Das Tolle an dem Projekt ist meines Erachtens weniger die Musik selbst, denn die Arrangements und die Begleitmusik der Bandeinspielungen sind doch recht hausbacken und bieder, was von Tom Petty auch nicht anders zu erwarten war. Mir gefällt da musikalisch beispielsweise die mit ähnlichem Ansatz konzipierte „Across The Borderline“ von Willie Nelson (mit Gästen wie Bob Dylan, Sinead O´Connor, Paul Simon etc.) um einiges besser. Ich kann daher auch nicht die Ansicht teilen, dass alles was Cash mit Rubin eingespielt hat, heilig und unverzichtbar ist. Diese vermeintliche Unanfechtbarkeit hat sich in den letzten Jahren zum Glaubensbekenntnis gerade unter Neufans etabliert, die Cash für den Rock vereinnahmen und ihn sozusagen zum „Godfather of Grunge Country“ umwidmen. Gerade II und III haben aber m.E. durchaus einige Untiefen und Schwächen. Daher halte ich die „Unearthed“-Box auch nicht für essentiell, sondern für „Fan Only“-Stoff für denjenigen, der sich auch gleich noch die American-Outtakes als Bootleg dazu besorgt.

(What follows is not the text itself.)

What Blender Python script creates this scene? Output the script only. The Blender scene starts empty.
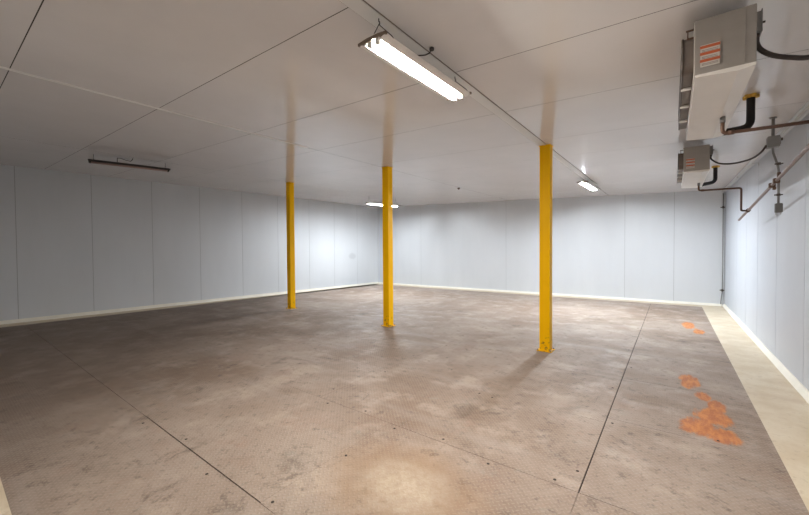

Das Beeindruckende am American-Zyklus war eher, dass eine schon abgeschriebene Country-Ikone plötzlich Rockplatten einspielt, dann auch noch Liedgut von solchen Düstermännern wie Glenn Danzig, Nick Cave und Trent Reznor vertont, und das mit geradezu autoritärer Authentizität.

Die klassischen Sun- und Columbia-Aufnahmen sind meines Erachtens zum Großteil genauso pur und unverfälscht, aber eben näher am Country.

Insofern würde ich auf Deine Frage antworten:
Nein, brauchst Du eher nicht, wenn Du mit Country überhaupt nichts am Hut hast und Dir zB „I´ve Been Everywhere“ von der A. II nicht gefallen hat. Das Gefallen der American-Platten muss in keiner Weise dazu führen, dass einem die früheren Sachen zusagen. Ich bin zwar auch erst wegen der Soundgarden- und Danzig-Cover auf Cash aufmerksam geworden, habe aber unabhängig davon zuvor schon einen Haufen Country gehört, von Willie Nelson bis Dave Dudley, und mag daher, sozusagen zufällig, auch das Frühwerk (ja, ich schäme mich nicht, sogar einiges vom Mittelwerk!).
(Das Attribut „belanglos“, vorausgesetzt Du beziehst es auf Cashs Frühwerk und nicht zB seine „Mercury“-Jahre oder die Highwayman-Scheiben, lege ich mal zu Deinen Gunsten so aus, dass sie FÜR DICH keinen Belang haben.)